Early in the week Jordanian soldiers, roused by Israeli claims to parts of Mt. Scopus, a hill commanding Jerusalem, occupied a house in the disputed zone. When
Israelis demanded that they withdraw, two Canadian members of the U.N. Truce Supervision Organization, Major George Flint and Major Marcel Breault, went forward to investigate. Both were injured when they touched off an anti-personnel mine left over from 1948 war days. Next day shooting broke out on a nearby hillside where the Israelis had set newcomers to terracing farmland a few yards from the Jordan border. The U.N.'s Lieut. Colonel Erik Helge Thalin, a Swede, and Major Miller Envit, a Dane, jeeped forward to check on the shooting. A Jordan villager, enraged over the recent death of a near relative, opened fire with a Sten gun and seriously wounded Colonel Thalin. Three days later Svend Rasmussen, a Danish radio technician, was killed by an anti-vehicle mine laid on a frontier path used only by U.N. observers.

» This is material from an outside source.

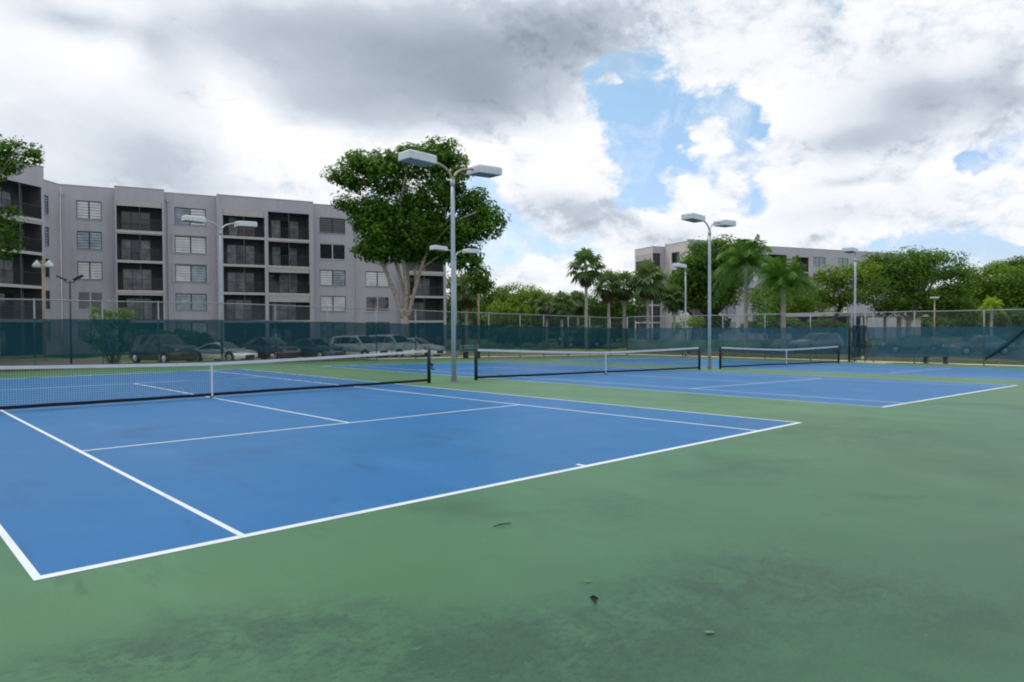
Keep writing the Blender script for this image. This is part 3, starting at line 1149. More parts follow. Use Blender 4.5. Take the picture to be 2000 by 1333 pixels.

Oddly enough, these were the first U.N. casualties since the 1949 truce. But the lot of the U.N.'s 60 unarmed policemen on the world's hottest frontier has never been a happy one. Lonely, unloved, powerless, they keep round-the-clock watch in border dugouts, alert for mischief and ready to radio their chief, Canada's Major General Eedson L. M. Burns, in case of trouble. Their cars have been burned and stoned. They have come under fire that they swear was not accidental. They have been ignored. When the Israelis staged their big El Auja raid last year, they first locked up the whole U.N. Egyptian-border team at their Beersheba headquarters. But it is from the observers' reports that General Burns has been able to judge and warn against incidents in which governments themselves might be involved and responsible. To a man, they believe that but for their presence, war would have broken out in Palestine long ago.